Hogg: I’m going to quote that back to them. There’s a bit of a resurgence going on—I don’t know if it’s the same here in New York, but a lot of people are working on film. It’s being encouraged to a certain extent in the UK. It was important to me to shoot at least part of The Souvenir in 16 millimeter because that’s the medium of a film school student in the 1980’s. That’s what we were shooting on. We do shoot digitally as well. There are some scenes that are shot with a digital camera—not the full sensor, we used the 16 mill sensor.

Filmmaker: What did you primarily use digital for? I did not catch the transition.

Hogg: It’s very subtle. I’m glad you didn’t catch it, in a way. The beginning of the film up until the point where Julie meets Anthony at the Grand Hotel is 16 millimeter. There’s that moment where it’s like the film running out, it goes to white, and then it goes into the hotel.

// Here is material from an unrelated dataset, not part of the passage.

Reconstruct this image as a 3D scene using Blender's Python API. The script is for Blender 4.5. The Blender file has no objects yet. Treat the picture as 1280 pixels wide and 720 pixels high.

From there on, it’s digital for quite a long period of time, interspersed with Super 8 film that I shot from the ’80s and some sequences that we shot with a Bolex. So I’m sort of very much using the different textures, even if you didn’t notice.

Filmmaker: Was your Super 8 in good shape?

Hogg: I was really pleased with how it came out. It had just been lying around—maybe that was a good thing, that it had been lying around and I hadn’t been using or playing it.I had it digitized a while ago and it didn’t look so great digitized, but then, when Technicolor got their hands on it and re-digitized it, they did a really good job.